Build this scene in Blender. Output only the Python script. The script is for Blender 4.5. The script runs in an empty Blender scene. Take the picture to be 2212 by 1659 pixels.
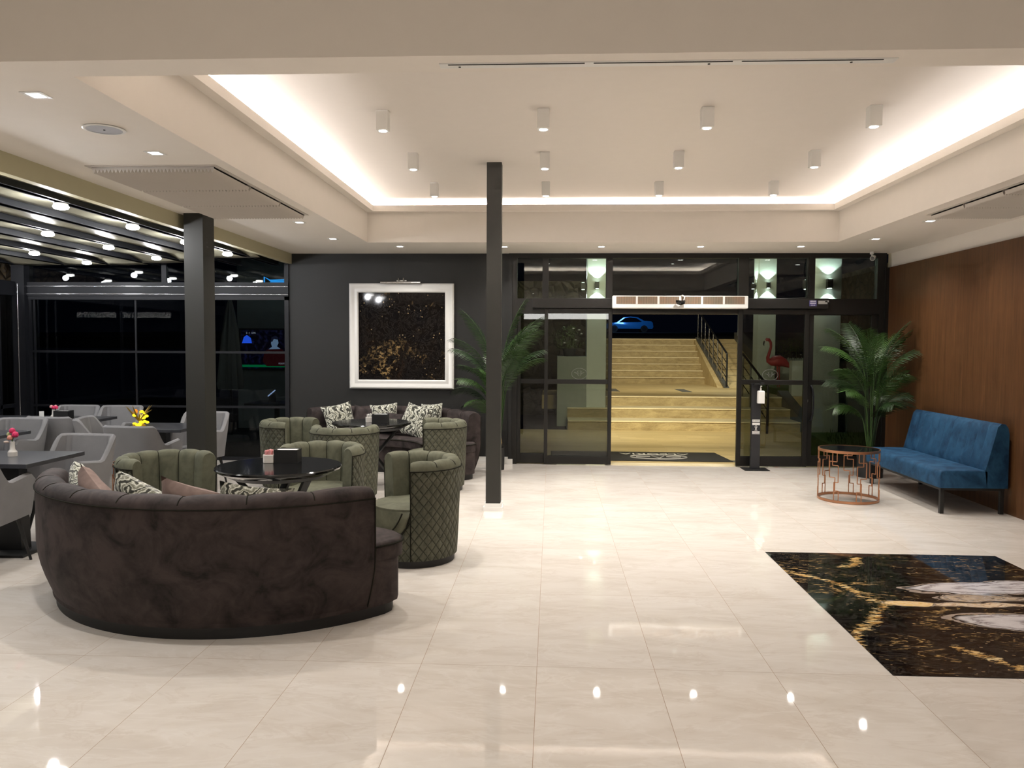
import bpy, math, random
from math import pi, sin, cos, radians as rad, sqrt, atan2
from mathutils import Vector, Matrix
random.seed(7)
SC = bpy.context.scene
COL = SC.collection

# ------------------------------------------------------------------ mesh helper
class MB:
    def __init__(s): s.v = []; s.f = []
    def add(s, vs, fs):
        n = len(s.v); s.v += [tuple(p) for p in vs]; s.f += [tuple(i + n for i in f) for f in fs]; return s
    def box(s, a, b, rz=0, c=None):
        x0, y0, z0 = a; x1, y1, z1 = b
        vs = [(x0,y0,z0),(x1,y0,z0),(x1,y1,z0),(x0,y1,z0),(x0,y0,z1),(x1,y0,z1),(x1,y1,z1),(x0,y1,z1)]
        if rz:
            cx, cy = c if c else ((x0+x1)/2, (y0+y1)/2)
            vs = [(cx+(x-cx)*cos(rz)-(y-cy)*sin(rz), cy+(x-cx)*sin(rz)+(y-cy)*cos(rz), z) for x,y,z in vs]
        return s.add(vs, [(0,3,2,1),(4,5,6,7),(0,1,5,4),(1,2,6,5),(2,3,7,6),(3,0,4,7)])
    def hexa(s, vs): return s.add(vs, [(0,3,2,1),(4,5,6,7),(0,1,5,4),(1,2,6,5),(2,3,7,6),(3,0,4,7)])
    def bar(s, a, b, w, h=None, up=(0,0,1)):
        a = Vector(a); b = Vector(b); h = h or w; d = (b-a).normalized(); up = Vector(up)
        if abs(d.dot(up)) > .98: up = Vector((0,1,0)) if abs(d.y) < .9 else Vector((1,0,0))
        r = d.cross(up).normalized()*w/2; u = r.cross(d).normalized()*h/2
        return s.hexa([a-r-u, a+r-u, b+r-u, b-r-u, a-r+u, a+r+u, b+r+u, b-r+u])
    def grid(s, rows, closed_u=False, closed_v=False):
        # rows: list of equal length point lists
        n = len(rows); m = len(rows[0]); vs = [p for r in rows for p in r]; fs = []
        for i in range(n if closed_v else n-1):
            for j in range(m if closed_u else m-1):
                a = i*m+j; b = i*m+(j+1) % m; i2 = (i+1) % n
                fs.append((a, b, i2*m+(j+1) % m, i2*m+j))
        return s.add(vs, fs)
    def lathe(s, prof, n=24, c=(0,0), caps=True):
        rows = [[(c[0]+r*cos(2*pi*k/n), c[1]+r*sin(2*pi*k/n), z) for k in range(n)] for r, z in prof]
        base = len(s.v); s.grid(rows, closed_u=True)
        if caps:
            s.f.append(tuple(base+k for k in reversed(range(n)))); q = base+(len(prof)-1)*n
            s.f.append(tuple(q+k for k in range(n)))
        return s
    def tube(s, pts, r, n=8, caps=True, closed=False, flat=1.0):
        pts = [Vector(p) for p in pts]; N = len(pts); rs = r if isinstance(r, (list, tuple)) else [r]*N
        rows = []; prev = None
        for i, p in enumerate(pts):
            if closed: d = (pts[(i+1) % N]-pts[i-1])
            else: d = pts[min(i+1, N-1)]-pts[max(i-1, 0)]
            d = d.normalized() if d.length > 1e-9 else Vector((0,0,1))
            if prev is None:
                prev = Vector((0,0,1)) if abs(d.z) < .9 else Vector((1,0,0))
            a = (prev - d*prev.dot(d))
            if a.length < 1e-6: a = d.orthogonal()
            a.normalize(); prev = a; b = d.cross(a)
            rows.append([p + (a*cos(2*pi*k/n) + b*sin(2*pi*k/n)*flat)*rs[i] for k in range(n)])
        base = len(s.v); s.grid(rows, closed_u=True, closed_v=closed)
        if caps and not closed:
            s.f.append(tuple(base+k for k in reversed(range(n)))); q = base+(N-1)*n
            s.f.append(tuple(q+k for k in range(n)))
        return s
    def cyl(s, a, b, r, n=16): return s.tube([a, b], r, n)
    def prism(s, poly, z0, z1):
        n = len(poly); vs = [(x,y,z0) for x,y in poly]+[(x,y,z1) for x,y in poly]
        fs = [tuple(reversed(range(n))), tuple(range(n,2*n))]+[(i,(i+1)%n,n+(i+1)%n,n+i) for i in range(n)]
        return s.add(vs, fs)
    def pad(s, poly, z0, z1, r, k=4):
        # extruded outline with rounded top edge
        n = len(poly); P = [Vector((x,y)) for x,y in poly]; nor = []
        for i in range(n):
            d = (P[(i+1)%n]-P[i-1]).normalized(); nor.append(Vector((-d.y, d.x)))
        loops = [[(p.x,p.y,z0) for p in P]]
        for j in range(k+1):
            a = pi/2*j/k; ins = r*(1-cos(a)); z = z1-r+r*sin(a)
            loops.append([(p.x+q.x*ins, p.y+q.y*ins, z) for p,q in zip(P,nor)])
        base = len(s.v); s.grid(loops, closed_u=True)
        s.f.append(tuple(base+i for i in reversed(range(n)))); q = base+(len(loops)-1)*n
        s.f.append(tuple(q+i for i in range(n)))
        return s
    def ball(s, c, r, n=12, m=8, sc=(1,1,1)):
        rows = []
        for i in range(1, m):
            t = pi*i/m
            rows.append([(c[0]+r*sc[0]*sin(t)*cos(2*pi*k/n), c[1]+r*sc[1]*sin(t)*sin(2*pi*k/n), c[2]-r*sc[2]*cos(t)) for k in range(n)])
        base = len(s.v); s.grid(rows, closed_u=True)
        b = len(s.v); s.v += [(c[0],c[1],c[2]-r*sc[2]), (c[0],c[1],c[2]+r*sc[2])]
        for k in range(n):
            s.f.append((b, base+(k+1)%n, base+k)); q = base+(m-2)*n
            s.f.append((b+1, q+k, q+(k+1)%n))
        return s
    def xf(s, M, start=0):
        s.v = s.v[:start]+[tuple(M @ Vector(p)) for p in s.v[start:]]; return s
    def mesh(s, name, mat, smooth=None, bev=0, fix=True):
        me = bpy.data.meshes.new(name); me.from_pydata(s.v, [], s.f)
        me.materials.append(mat)
        if fix or bev:
            import bmesh
            bm = bmesh.new(); bm.from_mesh(me)
            bmesh.ops.recalc_face_normals(bm, faces=bm.faces)
            bm.to_mesh(me); bm.free()
        if smooth is not None:
            me.shade_smooth(); me.set_sharp_from_angle(angle=rad(smooth))
        me.update(); return me

def link(o, parent=None):
    COL.objects.link(o)
    if parent is not None: o.parent = parent
    return o
def part(name, mb, mat, parent=None, smooth=35, bev=0, label=None, fix=True, sub=0):
    me = mb.mesh(name, mat, smooth, fix=fix); o = bpy.data.objects.new(name, me); link(o, parent)
    if bev:
        m = o.modifiers.new('bevel', 'BEVEL'); m.width = bev; m.segments = 2; m.limit_method = 'ANGLE'; m.angle_limit = rad(40)
    if sub:
        m = o.modifiers.new('subsurf', 'SUBSURF'); m.levels = sub; m.render_levels = sub
    if label: o['label'] = label
    return o
def tag(o, label, cat, group=None, kind=None):
    o['label'] = label; o['category'] = cat
    if group: o['group'] = group
    if kind: o['kind'] = kind
    return o
def thing(name, label, cat, loc=(0,0,0), rz=0, group=None):
    o = bpy.data.objects.new(name, None); COL.objects.link(o); o.empty_display_size = .1
    o.location = loc; o.rotation_euler = (0,0,rz); return tag(o, label, cat, group)
def struct(name, mb, mat, parent=None, smooth=None, bev=0):
    o = part(name, mb, mat, parent, smooth, bev)
    if parent is None: o['kind'] = 'structure'
    return o
def dup(root, loc, rz=None, label=None, group=None):
    def cp(o, par):
        c = o.copy(); COL.objects.link(c); c.parent = par
        for ch in kids[o.name]: cp(ch, c)
        return c
    kids = {}
    def walk(o):
        kids[o.name] = list(o.children)
        for c in o.children: walk(c)
    walk(root); r = cp(root, None); r.location = loc
    if rz is not None: r.rotation_euler = (0,0,rz)
    if label: r['label'] = label
    if group: r['group'] = group
    return r
def text_part(name, s, size, mat, parent, M, ext=.0008, align='CENTER', label=None, bold=0):
    cu = bpy.data.curves.new(name, 'FONT'); cu.body = s; cu.size = size; cu.extrude = ext; cu.align_x = align; cu.align_y = 'CENTER'
    cu.offset = bold
    to = bpy.data.objects.new(name+'_src', cu); COL.objects.link(to)
    dg = bpy.context.evaluated_depsgraph_get(); me = bpy.data.meshes.new_from_object(to.evaluated_get(dg))
    bpy.data.objects.remove(to); bpy.data.curves.remove(cu)
    me.transform(M); me.materials.clear(); me.materials.append(mat); me.name = name
    o = bpy.data.objects.new(name, me); link(o, parent)
    if label: o['label'] = label
    return o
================
### [WHAT TO DO]
Set the lines above down again, word for word, from the first through the one containing "COL = SC.collection"; pictures excluded.

### [RESULT]
Build this scene in Blender. Output only the Python script. The script is for Blender 4.5. The script runs in an empty Blender scene. Take the picture to be 2212 by 1659 pixels.
import bpy, math, random
from math import pi, sin, cos, radians as rad, sqrt, atan2
from mathutils import Vector, Matrix
random.seed(7)
SC = bpy.context.scene
COL = SC.collection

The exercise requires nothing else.